The Indian Army has strong secular credentials with harmonious co-existence of diverse religious groups and the average Indian soldier, like his civilian counterpart, is deeply religious. The author claims that religiosity is one of the most powerful agents for sustaining troops’ morale in battlefield. Research studies in India have reported that religion also provides consolation when soldiers encounter fear, killing or witness death of other soldiers.

In a study exploring levels of religiosity among military personnel, Rawat found that personnel below officer rank displayed more religiosity than a comparable sample of officers. In addition to rank differences, his research found that military personnel with 11-20 years of military service were more religious than military personnel with 0-10 years of military service. Also, serving military personnel who had combat experience were found to be more religious than military personnel who had not yet been exposed to combat.

Referring to some studies, the paper states that religion, for most individuals, was beneficial when dealing with the aftermath of stressful combat experience. Some researchers observed that religiosity helps soldiers to draw strength from their religious affiliations and, in turn, share strength and confidence during intensive combat.

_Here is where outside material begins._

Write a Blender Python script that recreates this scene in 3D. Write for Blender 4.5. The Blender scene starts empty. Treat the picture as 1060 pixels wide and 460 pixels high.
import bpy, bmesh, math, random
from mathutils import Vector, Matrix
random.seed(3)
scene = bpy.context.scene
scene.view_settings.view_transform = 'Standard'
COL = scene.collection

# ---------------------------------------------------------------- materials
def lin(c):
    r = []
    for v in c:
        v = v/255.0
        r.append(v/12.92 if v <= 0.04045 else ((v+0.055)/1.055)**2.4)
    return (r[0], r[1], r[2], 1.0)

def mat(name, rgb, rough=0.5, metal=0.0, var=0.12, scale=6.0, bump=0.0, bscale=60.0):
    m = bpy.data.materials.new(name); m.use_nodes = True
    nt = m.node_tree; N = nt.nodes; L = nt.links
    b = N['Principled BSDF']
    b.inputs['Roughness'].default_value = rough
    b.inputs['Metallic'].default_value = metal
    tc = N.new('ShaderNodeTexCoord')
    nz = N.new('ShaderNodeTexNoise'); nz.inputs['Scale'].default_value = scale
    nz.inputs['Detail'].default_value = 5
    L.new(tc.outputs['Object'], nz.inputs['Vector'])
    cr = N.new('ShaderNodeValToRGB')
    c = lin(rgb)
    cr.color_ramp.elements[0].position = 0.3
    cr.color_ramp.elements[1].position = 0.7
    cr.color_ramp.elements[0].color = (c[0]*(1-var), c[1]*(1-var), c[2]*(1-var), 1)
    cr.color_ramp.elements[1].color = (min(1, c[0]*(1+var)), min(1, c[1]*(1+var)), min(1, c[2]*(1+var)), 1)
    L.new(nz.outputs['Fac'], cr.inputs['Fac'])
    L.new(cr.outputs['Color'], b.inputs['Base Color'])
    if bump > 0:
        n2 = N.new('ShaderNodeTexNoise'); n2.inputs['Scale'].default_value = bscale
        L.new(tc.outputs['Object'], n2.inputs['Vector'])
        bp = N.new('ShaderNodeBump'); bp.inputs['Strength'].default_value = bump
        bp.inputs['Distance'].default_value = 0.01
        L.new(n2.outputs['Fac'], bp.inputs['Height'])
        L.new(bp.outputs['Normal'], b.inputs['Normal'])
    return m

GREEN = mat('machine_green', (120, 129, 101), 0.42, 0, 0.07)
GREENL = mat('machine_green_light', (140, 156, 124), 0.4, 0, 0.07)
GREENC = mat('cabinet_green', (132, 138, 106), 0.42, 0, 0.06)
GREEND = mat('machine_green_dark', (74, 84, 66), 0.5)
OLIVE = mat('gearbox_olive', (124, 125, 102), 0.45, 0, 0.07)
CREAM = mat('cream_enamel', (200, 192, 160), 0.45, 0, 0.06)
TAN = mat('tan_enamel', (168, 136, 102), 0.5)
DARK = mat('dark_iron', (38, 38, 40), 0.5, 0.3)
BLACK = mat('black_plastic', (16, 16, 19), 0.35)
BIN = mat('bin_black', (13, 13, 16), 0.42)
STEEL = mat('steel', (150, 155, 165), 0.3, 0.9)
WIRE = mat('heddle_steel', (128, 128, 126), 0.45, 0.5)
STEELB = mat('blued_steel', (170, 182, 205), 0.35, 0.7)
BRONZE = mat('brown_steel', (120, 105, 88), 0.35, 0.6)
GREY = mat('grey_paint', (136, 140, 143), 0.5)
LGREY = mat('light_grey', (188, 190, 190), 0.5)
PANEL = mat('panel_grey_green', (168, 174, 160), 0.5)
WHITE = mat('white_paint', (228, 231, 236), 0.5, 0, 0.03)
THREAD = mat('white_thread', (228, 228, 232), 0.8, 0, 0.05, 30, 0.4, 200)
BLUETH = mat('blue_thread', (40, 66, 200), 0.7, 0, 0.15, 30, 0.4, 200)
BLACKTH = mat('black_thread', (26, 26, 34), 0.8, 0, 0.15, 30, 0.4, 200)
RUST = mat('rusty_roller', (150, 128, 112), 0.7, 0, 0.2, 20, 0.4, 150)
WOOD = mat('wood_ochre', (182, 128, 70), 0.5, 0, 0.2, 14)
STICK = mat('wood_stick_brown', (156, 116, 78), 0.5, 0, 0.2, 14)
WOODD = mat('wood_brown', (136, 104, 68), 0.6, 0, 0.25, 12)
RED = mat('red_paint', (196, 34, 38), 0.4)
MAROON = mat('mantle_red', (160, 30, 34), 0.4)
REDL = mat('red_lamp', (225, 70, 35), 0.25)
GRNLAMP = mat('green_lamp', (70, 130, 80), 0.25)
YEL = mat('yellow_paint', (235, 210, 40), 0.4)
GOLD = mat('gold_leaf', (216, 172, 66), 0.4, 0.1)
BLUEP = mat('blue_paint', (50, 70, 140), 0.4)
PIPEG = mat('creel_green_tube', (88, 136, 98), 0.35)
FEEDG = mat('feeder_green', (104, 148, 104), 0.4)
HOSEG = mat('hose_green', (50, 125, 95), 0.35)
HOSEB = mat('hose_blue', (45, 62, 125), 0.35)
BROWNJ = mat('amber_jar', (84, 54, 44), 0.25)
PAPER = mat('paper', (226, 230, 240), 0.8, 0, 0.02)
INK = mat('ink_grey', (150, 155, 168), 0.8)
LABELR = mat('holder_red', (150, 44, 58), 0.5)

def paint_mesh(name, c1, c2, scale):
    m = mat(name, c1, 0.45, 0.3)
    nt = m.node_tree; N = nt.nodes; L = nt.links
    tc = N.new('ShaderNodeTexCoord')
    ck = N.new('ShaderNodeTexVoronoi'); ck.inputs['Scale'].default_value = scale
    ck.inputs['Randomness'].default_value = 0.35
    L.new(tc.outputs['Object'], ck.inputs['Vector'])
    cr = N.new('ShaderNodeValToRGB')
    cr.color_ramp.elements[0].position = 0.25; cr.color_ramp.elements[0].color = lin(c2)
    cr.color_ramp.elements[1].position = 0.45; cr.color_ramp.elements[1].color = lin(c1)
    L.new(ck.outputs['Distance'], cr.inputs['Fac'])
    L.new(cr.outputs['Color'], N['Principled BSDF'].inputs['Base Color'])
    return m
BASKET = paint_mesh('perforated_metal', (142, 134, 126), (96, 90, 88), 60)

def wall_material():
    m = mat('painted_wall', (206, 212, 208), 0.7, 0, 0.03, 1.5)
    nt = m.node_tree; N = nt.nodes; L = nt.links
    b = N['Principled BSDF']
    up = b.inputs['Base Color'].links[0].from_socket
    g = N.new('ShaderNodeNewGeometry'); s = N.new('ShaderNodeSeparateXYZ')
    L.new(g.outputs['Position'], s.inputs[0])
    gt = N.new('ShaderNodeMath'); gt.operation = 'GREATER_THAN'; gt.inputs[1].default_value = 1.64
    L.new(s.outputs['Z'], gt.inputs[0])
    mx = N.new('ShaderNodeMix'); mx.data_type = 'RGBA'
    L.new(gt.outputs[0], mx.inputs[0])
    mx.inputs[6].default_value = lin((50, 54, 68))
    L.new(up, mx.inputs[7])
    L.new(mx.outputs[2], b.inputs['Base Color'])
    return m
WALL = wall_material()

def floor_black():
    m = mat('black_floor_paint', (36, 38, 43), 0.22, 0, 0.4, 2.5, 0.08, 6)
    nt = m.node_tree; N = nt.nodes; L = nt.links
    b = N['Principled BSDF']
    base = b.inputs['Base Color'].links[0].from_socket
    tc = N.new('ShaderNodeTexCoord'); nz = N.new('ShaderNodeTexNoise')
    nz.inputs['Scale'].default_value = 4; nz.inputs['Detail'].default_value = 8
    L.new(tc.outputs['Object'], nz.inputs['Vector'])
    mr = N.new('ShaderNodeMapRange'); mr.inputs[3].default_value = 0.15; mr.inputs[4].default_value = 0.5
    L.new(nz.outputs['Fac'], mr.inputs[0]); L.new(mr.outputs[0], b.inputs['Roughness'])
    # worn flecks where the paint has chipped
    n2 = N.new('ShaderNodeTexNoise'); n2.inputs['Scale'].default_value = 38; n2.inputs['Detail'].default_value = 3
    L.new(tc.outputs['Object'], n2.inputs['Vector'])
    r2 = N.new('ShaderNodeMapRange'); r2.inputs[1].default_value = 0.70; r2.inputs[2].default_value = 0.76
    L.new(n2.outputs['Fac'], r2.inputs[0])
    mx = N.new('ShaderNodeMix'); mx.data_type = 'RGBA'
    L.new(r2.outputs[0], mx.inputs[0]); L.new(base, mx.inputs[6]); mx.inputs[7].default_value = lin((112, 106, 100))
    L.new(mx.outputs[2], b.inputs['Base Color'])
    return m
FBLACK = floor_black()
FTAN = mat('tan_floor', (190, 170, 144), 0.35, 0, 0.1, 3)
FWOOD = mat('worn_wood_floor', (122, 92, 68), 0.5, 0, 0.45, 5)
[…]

Rawat states that his encounter with Indian soldiers deployed in Siachen Glacier, the world’s highest battlefield reveals that even though training is the best resource a soldier can possess, it is not enough to fully sustain him. God is the “first and last resort” amongst other factors such as family and friends that gives soldiers the strength to endure hardships, especially at high altitudes where climate and terrain are perceived as “foe”. Even the resolute and fearless Gorkha troops, give up on their staple non-vegetarian food in an effort to appease their Gods and turn to religion as a coping mechanism.